Jika dia tidak ada hajat mendesak, tapi hanya ingin menambah kesenangan, dan dia ragu apakah bisa memimpin istri-istrinya dengan baik, ragu apakah bisa berbuat adil, maka poligami saat itu menjadi makruh.
Jika dia yakin tidak bisa memimpin istri-istrinya dengan baik, misalnya karena kemiskinannya, atau kelemahan leadership-nya, atau karena kejahilannya terhadap fikih poligami, maka yang seperti ini membuat poligami menjadi haram.
Dalam al-Fiqh al-Manhajī disebutkan,
ومعنى الآية: إن خفتم إذا نكحتم اليتيمات أن لا تعدلوا في معاملتهنّ، فقد أُبيح لكم أن تنكحوا غيرهن، مثنى وثلاث ورُباع. ولكن قد يطرأ على التعدّد ما يجعله مندوباً، أو مكروهاً، أو محرماً، وذلك تبعاً لاعتبارات وأحوال تتعلق بالشخص الذي يريد تعدد الزوجات:
أـ فإذا كان الرجل بحاجة لزوجة أخرى: كأن كان لا تعفّه زوجة واحدة، أو كانت زوجته الأولى مريضة، أو عقيماً، وهو يرغب بالولد، وغلب على ظنه أن يقدر على العدل بينهما، كان هذا التعدد مندوباً، لأن فيه مصلحة مشروعة، وقد تزوج كثير من الصحابة رضي الله عنهم بأكثر من زوجة واحدة.
ب ـ إذا كان التعدّد لغير حاجة، وإنما لزيادة التنعّم والترفيه، وشك في قدرته على إقامة العدل بين زوجاته، فإن هذا التعدد يكون مكروهاً، لأنه لغير حاجة، ولأنه ربما لحق بسببه ضرر في الزوجات من عدم قدرته على العدل بينهنّ». «الفقه المنهجي على مذهب الإمام الشافعي» (4/ 35)
«والنبي – صلى الله عليه وسلم – يقول: ” دْع ما يريبُك إلى ما لا يَريبُك “، أي دع ما تشك فيه إلى ما لا تشك فيه. رواه الترمذي (أبواب صفة القيامة، باب: أعقلها وتوكل، رقم: 2520) عن حسن بن علي رضي الله عنهما.
ج ـ وإذا غلب على ظنه، أو تأكد أنه لا يستطيع إن تزوج أكثر من واحدة أن يعدل بينهنّ: إما لفقره، أو لضعفه، أو لعدم الوثوق من نفسه في الميل والحيف، فإن التعدد عندئذ يكون حراماً، لأن فيه إضراراً بغيره، والنبي – صلى الله عليه وسلم – يقول: ” لا ضرر ولا ضرَارَ “. (ابن ماجه: كتاب الأحكام، باب: من بني في حقه ما يضرّ جاره. موطأ مالك: الأقضية، باب: القضاء في المرفق)». «الفقه المنهجي على مذهب الإمام الشافعي» (4/ 36)
***
Lalu bagaimana dengan istri yang “sudah pasti tersakiti” dengan poligami?
Din itu memang menguji manusia apakah bisa mengendalikan hawa nafsunya dengan tujuan supaya Allah rida.
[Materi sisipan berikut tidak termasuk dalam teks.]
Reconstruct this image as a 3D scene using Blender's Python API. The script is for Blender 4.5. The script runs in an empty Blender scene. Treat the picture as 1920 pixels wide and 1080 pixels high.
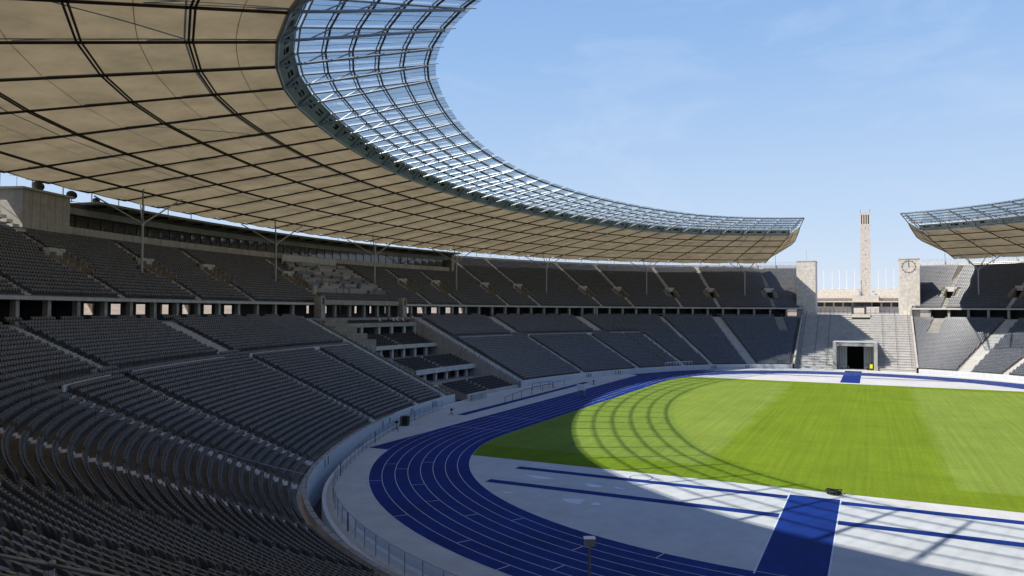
import bpy, math, random
import numpy as np
from mathutils import Matrix, Vector
random.seed(7); rng = np.random.default_rng(7)
D = bpy.data; S = bpy.context.scene; COL = S.collection
rad = math.radians

# ------------------------------------------------------------------ camera, sky, sun, exposure
FPX = 1378.0
FW = np.array([0.89784903, 0.43928879, 0.02987425]); RT = np.array([0.43933025, -0.89830871, 0.00551324])
UPV = np.array([-0.0292582, -0.00817461, 0.99953846]); EYE = np.array([-124.1134, -4.4585, 15.7434])
cd = D.cameras.new('camera'); cd.sensor_width = 36; cd.lens = FPX / 1920 * 36
cd.clip_start = 0.1; cd.clip_end = 6000
cam = D.objects.new('camera', cd); COL.objects.link(cam)
cam.matrix_world = Matrix(((RT[0], UPV[0], -FW[0], EYE[0]), (RT[1], UPV[1], -FW[1], EYE[1]),
                           (RT[2], UPV[2], -FW[2], EYE[2]), (0, 0, 0, 1)))
S.camera = cam
SUN_EL, SUN_AZ = rad(51.85), rad(132.94)          # azimuth counter-clockwise from +x
w = D.worlds.new('World'); S.world = w; w.use_nodes = True
nt = w.node_tree; nt.nodes.clear()
sky = nt.nodes.new('ShaderNodeTexSky'); sky.sky_type = 'NISHITA'; sky.sun_disc = False
sky.sun_elevation = SUN_EL; sky.sun_rotation = math.pi / 2 - SUN_AZ
sky.altitude = 50; sky.air_density = 1.15; sky.dust_density = 0.3; sky.ozone_density = 1.6
tc = nt.nodes.new('ShaderNodeTexCoord'); mp = nt.nodes.new('ShaderNodeMapping')
mp.inputs['Scale'].default_value = (1.6, 3.2, 9.0); mp.inputs['Rotation'].default_value = (0.1, 0.15, 0.5)
nz = nt.nodes.new('ShaderNodeTexNoise'); nz.inputs['Scale'].default_value = 1.7; nz.inputs['Detail'].default_value = 7
nz.inputs['Roughness'].default_value = 0.6; nz.inputs['Distortion'].default_value = 0.5
rp = nt.nodes.new('ShaderNodeMapRange'); rp.inputs[1].default_value = 0.52; rp.inputs[2].default_value = 0.82
rp.inputs[3].default_value = 0.0; rp.inputs[4].default_value = 0.17
mx = nt.nodes.new('ShaderNodeMix'); mx.data_type = 'RGBA'
mx.inputs[7].default_value = (8.6, 8.9, 9.4, 1)
bg = nt.nodes.new('ShaderNodeBackground'); bg.inputs['Strength'].default_value = 0.085
ow = nt.nodes.new('ShaderNodeOutputWorld'); L = nt.links.new
L(tc.outputs['Generated'], mp.inputs['Vector']); L(mp.outputs[0], nz.inputs['Vector']); L(nz.outputs[0], rp.inputs[0])
# pale band of summer haze low in the sky, the same all round the horizon
sx = nt.nodes.new('ShaderNodeSeparateXYZ'); hz = nt.nodes.new('ShaderNodeMapRange'); hz.interpolation_type = 'SMOOTHSTEP'
hz.inputs[1].default_value = 0.0; hz.inputs[2].default_value = 1.0; hz.inputs[3].default_value = 0.9; hz.inputs[4].default_value = 0.55
L(tc.outputs['Generated'], sx.inputs[0]); L(sx.outputs['Z'], hz.inputs[0])
hr_ = nt.nodes.new('ShaderNodeValToRGB'); cr_ = hr_.color_ramp
for k_, (p_, c_) in enumerate(((0.0, (6.3, 7.0, 8.2)), (0.10, (5.0, 6.3, 8.2)), (0.34, (2.9, 4.8, 8.0)), (0.80, (1.0, 2.5, 7.4)))):
    e_ = cr_.elements[0] if k_ == 0 else cr_.elements[len(cr_.elements) - 1] if k_ == 3 else cr_.elements.new(p_)
    e_.position = p_; e_.color = (*c_, 1)
hm = nt.nodes.new('ShaderNodeMix'); hm.data_type = 'RGBA'
L(sx.outputs['Z'], hr_.inputs[0]); L(hr_.outputs[0], hm.inputs[7])
L(hz.outputs[0], hm.inputs[0]); L(sky.outputs[0], hm.inputs[6])
L(rp.outputs[0], mx.inputs[0]); L(hm.outputs[2], mx.inputs[6]); L(mx.outputs[2], bg.inputs['Color']); L(bg.outputs[0], ow.inputs[0])
sl = D.lights.new('sun', 'SUN'); sl.energy = 4.8; sl.angle = rad(0.53); sl.color = (1.0, 0.955, 0.88)
so = D.objects.new('sun', sl); COL.objects.link(so)
sd = Vector((math.cos(SUN_AZ) * math.cos(SUN_EL), math.sin(SUN_AZ) * math.cos(SUN_EL), math.sin(SUN_EL)))
so.rotation_euler = sd.to_track_quat('Z', 'Y').to_euler(); so.location = (-100, 100, 200)
vs = S.view_settings; vs.view_transform = 'Standard'; vs.look = 'None'; vs.gamma = 1; vs.exposure = 0.45
vs.use_curve_mapping = False
S.render.engine = 'CYCLES'
S.cycles.transparent_max_bounces = 24; S.cycles.max_bounces = 6; S.cycles.diffuse_bounces = 3
S.cycles.glossy_bounces = 3; S.cycles.transmission_bounces = 6; S.cycles.caustics_reflective = False
S.cycles.caustics_refractive = False

# ------------------------------------------------------------------ materials
def _mix(n, a, b, fac):
    m = n.nodes.new('ShaderNodeMix'); m.data_type = 'RGBA'
    m.inputs[6].default_value = (*a, 1); m.inputs[7].default_value = (*b, 1)
    if fac is not None: n.links.new(fac, m.inputs[0])
    return m
def _noise(n, scale, detail=6, rough=0.6, vec=None, dim=None):
    t = n.nodes.new('ShaderNodeTexNoise'); t.inputs['Scale'].default_value = scale
    t.inputs['Detail'].default_value = detail; t.inputs['Roughness'].default_value = rough
    if vec is None:
        g = n.nodes.new('ShaderNodeNewGeometry'); vec = g.outputs['Position']
    n.links.new(vec, t.inputs['Vector']); return t
def mat(name, col, rough=0.8, var=0.12, scale=1.5, fine=None, bump=0.0, bscale=20, metal=0.0, spec=0.4, stain=0.0):
    m = D.materials.new(name); m.use_nodes = True; n = m.node_tree; b = n.nodes['Principled BSDF']
    c = np.array(col)
    t = _noise(n, scale)
    mr = n.nodes.new('ShaderNodeMapRange'); mr.inputs[1].default_value = 0.3; mr.inputs[2].default_value = 0.7
    n.links.new(t.outputs[0], mr.inputs[0])
    mm = _mix(n, tuple(c * (1 - var)), tuple(np.minimum(c * (1 + var), 0.95)), mr.outputs[0]); out = mm.outputs[2]
    if fine:
        t2 = _noise(n, fine[0], 3)
        m2 = n.nodes.new('ShaderNodeMapRange'); m2.inputs[1].default_value = 0.3; m2.inputs[2].default_value = 0.7
        m2.inputs[3].default_value = 1 - fine[1]; m2.inputs[4].default_value = 1 + fine[1]
        n.links.new(t2.outputs[0], m2.inputs[0])
        vm = n.nodes.new('ShaderNodeVectorMath'); vm.operation = 'SCALE'
        n.links.new(out, vm.inputs[0]); n.links.new(m2.outputs[0], vm.inputs['Scale']); out = vm.outputs[0]
    if stain:
        g = n.nodes.new('ShaderNodeNewGeometry'); mp = n.nodes.new('ShaderNodeMapping')
        mp.inputs['Scale'].default_value = (1.2, 1.2, 0.12); n.links.new(g.outputs['Position'], mp.inputs[0])
        t3 = _noise(n, 1.3, 5, 0.65, mp.outputs[0]); m3 = n.nodes.new('ShaderNodeMapRange')
        m3.inputs[1].default_value = 0.48; m3.inputs[2].default_value = 0.72; m3.inputs[3].default_value = 1
        m3.inputs[4].default_value = 1 - stain; n.links.new(t3.outputs[0], m3.inputs[0])
        vm = n.nodes.new('ShaderNodeVectorMath'); vm.operation = 'SCALE'
        n.links.new(out, vm.inputs[0]); n.links.new(m3.outputs[0], vm.inputs['Scale']); out = vm.outputs[0]
    n.links.new(out, b.inputs['Base Color'])
    b.inputs['Roughness'].default_value = rough; b.inputs['Metallic'].default_value = metal
    b.inputs['Specular IOR Level'].default_value = spec
    if bump:
        t4 = _noise(n, bscale, 4); bp = n.nodes.new('ShaderNodeBump'); bp.inputs['Strength'].default_value = bump
        bp.inputs['Distance'].default_value = 0.05
        n.links.new(t4.outputs[0], bp.inputs['Height']); n.links.new(bp.outputs[0], b.inputs['Normal'])
    return m
M = {}
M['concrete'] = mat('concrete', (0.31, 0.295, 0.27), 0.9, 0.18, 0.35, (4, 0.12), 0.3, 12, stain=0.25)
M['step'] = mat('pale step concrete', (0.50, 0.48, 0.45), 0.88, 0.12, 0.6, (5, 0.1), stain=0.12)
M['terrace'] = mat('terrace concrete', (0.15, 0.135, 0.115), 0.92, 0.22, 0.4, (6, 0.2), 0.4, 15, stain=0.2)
M['fascia'] = mat('pale fascia concrete', (0.58, 0.57, 0.55), 0.85, 0.1, 0.5, (3, 0.06), stain=0.2)
M['parapet'] = mat('parapet white paint', (0.62, 0.63, 0.64), 0.6, 0.07, 0.4, (3, 0.05), stain=0.12)
M['stone'] = mat('shell limestone', (0.58, 0.52, 0.44), 0.9, 0.16, 0.9, (2.2, 0.18), 0.4, 8, stain=0.2)
M['stonegrey'] = mat('grey limestone', (0.40, 0.38, 0.34), 0.9, 0.18, 0.8, (2.2, 0.16), 0.4, 8, stain=0.25)
M['cheek'] = mat('smooth grey concrete', (0.40, 0.40, 0.40), 0.85, 0.12, 0.5, (3, 0.08), stain=0.25)
M['brown'] = mat('weathered brown stone', (0.31, 0.275, 0.225), 0.92, 0.2, 0.9, (3, 0.15), stain=0.25)
M['seat'] = mat('grey seat plastic', (0.128, 0.136, 0.154), 0.27, 0.2, 1.1, (2.3, 0.18), spec=0.5)
M['seatvip'] = mat('black upholstered seat', (0.05, 0.05, 0.055), 0.6, 0.15, 1.5)
M['steel'] = mat('painted steel', (0.42, 0.44, 0.46), 0.45, 0.06, 0.5, metal=0.25)
M['steelwhite'] = mat('light painted steel', (0.46, 0.48, 0.50), 0.42, 0.05, 0.5, metal=0.2)
M['darksteel'] = mat('dark bronze steel', (0.055, 0.042, 0.036), 0.55, 0.15, 0.8, metal=0.2)
M['railsteel'] = mat('dark railing steel', (0.06, 0.065, 0.075), 0.5, 0.1, 1.0, metal=0.5)
M['galv'] = mat('galvanised rail', (0.34, 0.35, 0.37), 0.45, 0.12, 3.0, (25, 0.1), metal=0.6)
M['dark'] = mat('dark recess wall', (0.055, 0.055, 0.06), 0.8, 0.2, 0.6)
M['grayfacade'] = mat('grey green facade panel', (0.30, 0.33, 0.335), 0.5, 0.1, 0.4, metal=0.1)
M['black'] = mat('black rubber', (0.018, 0.018, 0.02), 0.6, 0.2, 3)
M['white'] = mat('white paint', (0.78, 0.78, 0.78), 0.6, 0.05, 1)
M['line'] = mat('white line paint', (0.55, 0.57, 0.60), 0.7, 0.1, 0.6)
M['track'] = mat('blue track surface', (0.0050, 0.024, 0.150), 0.8, 0.22, 0.12, (0.7, 0.16), 0.15, 60, spec=0.15)
M['infield'] = mat('grey synthetic surface', (0.475, 0.465, 0.445), 0.85, 0.09, 0.11, (0.6, 0.08), 0.1, 40, stain=0.0)
M['patch'] = mat('pale repair compound', (0.66, 0.68, 0.70), 0.8, 0.08, 0.7)
M['gravel'] = mat('tan gravel', (0.29, 0.225, 0.165), 0.95, 0.2, 0.25, (3, 0.2), 0.3, 10)
M['moat'] = mat('moat floor', (0.10, 0.09, 0.08), 0.9, 0.3, 0.5)
M['yellow'] = mat('yellow machine paint', (0.75, 0.70, 0.02), 0.45, 0.05, 2)
M['desk'] = mat('desk grey board', (0.34, 0.33, 0.33), 0.6, 0.1, 0.8)
M['desk2'] = mat('desk warm board', (0.46, 0.41, 0.38), 0.6, 0.12, 0.8)
M['desk3'] = mat('desk slate board', (0.20, 0.20, 0.215), 0.6, 0.1, 0.8)
M['tile'] = mat('pale facing slab', (0.52, 0.49, 0.45), 0.85, 0.12, 0.7, (2, 0.08), stain=0.2)
M['wood'] = mat('dark soffit', (0.12, 0.105, 0.09), 0.8, 0.15, 0.8)

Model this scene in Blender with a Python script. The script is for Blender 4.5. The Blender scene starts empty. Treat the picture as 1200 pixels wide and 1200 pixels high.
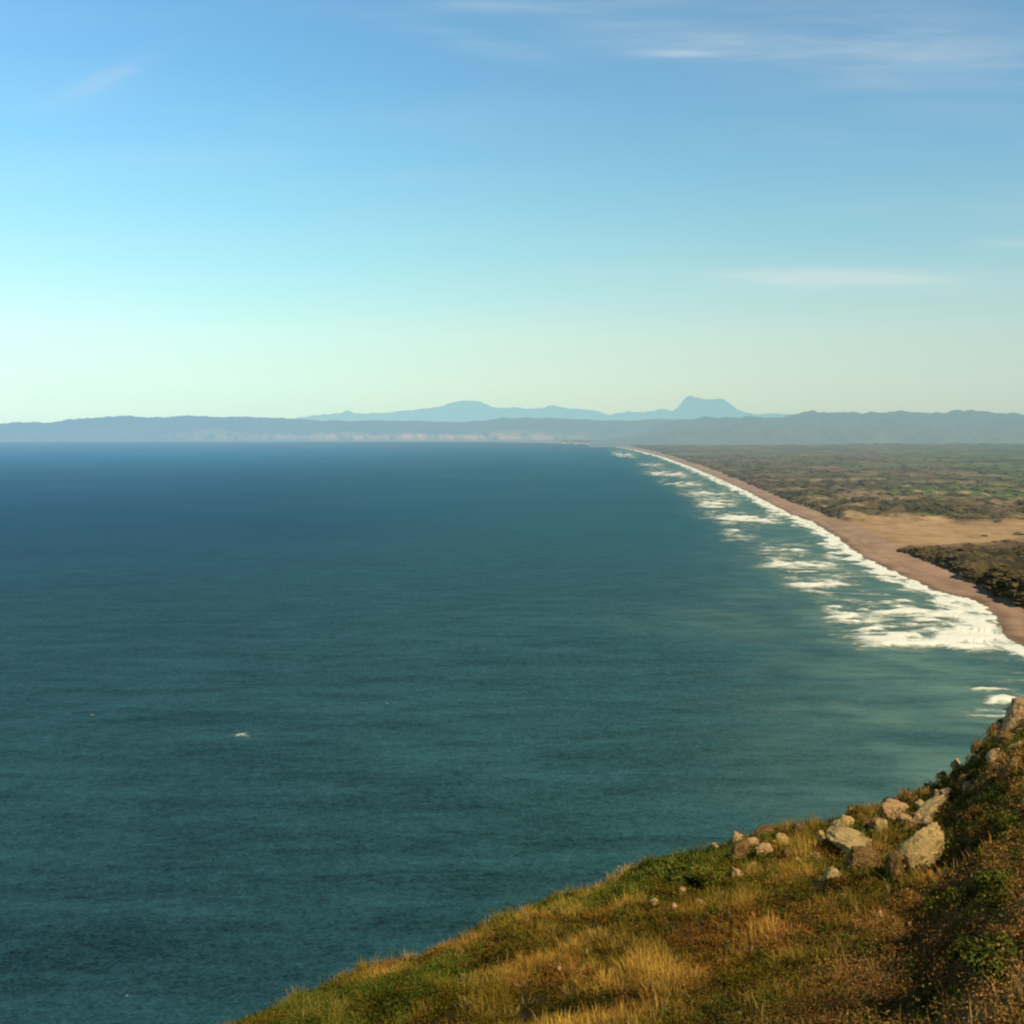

Bukan hanya suami yang diuji hawa nafsunya, tetapi juga istri. Hawa nafsu istri dalam hal ini adalah kecenderungannya untuk menghalangi suami yang sudah wajib berpoligami atau sunah berpoligami, demi menjaga hatinya supaya “tidak sakit hati”.
Kambing kurban pun jika ditanya apakah mau disembelih oleh manusia, dan dibebaskan menjawab sesuai dengan perasaannya mungkin akan menjawab, “Aku tidak rela disakiti seperti itu. Engkau sungguh kejam padaku sampai tega menggorok leherku dan menyaksikan darahku mengalir sambil melihatku berkelojotan kesakitan”.
Oleh karena itu, standarnya bukan perasaan, tetapi memastikan apakah suami sudah berada di jalan Allah ataukah belum. Sebagaimana penyembelih hewan kurban yang terlihat seperti “kejam” kepada kambing , tetapi pada hakikatnya sedang beribadah karena menjalankan perintah Allah untuk berkurban. Jadi, penyembelih kurban itu hakikat perbuatannya adalah terpuji.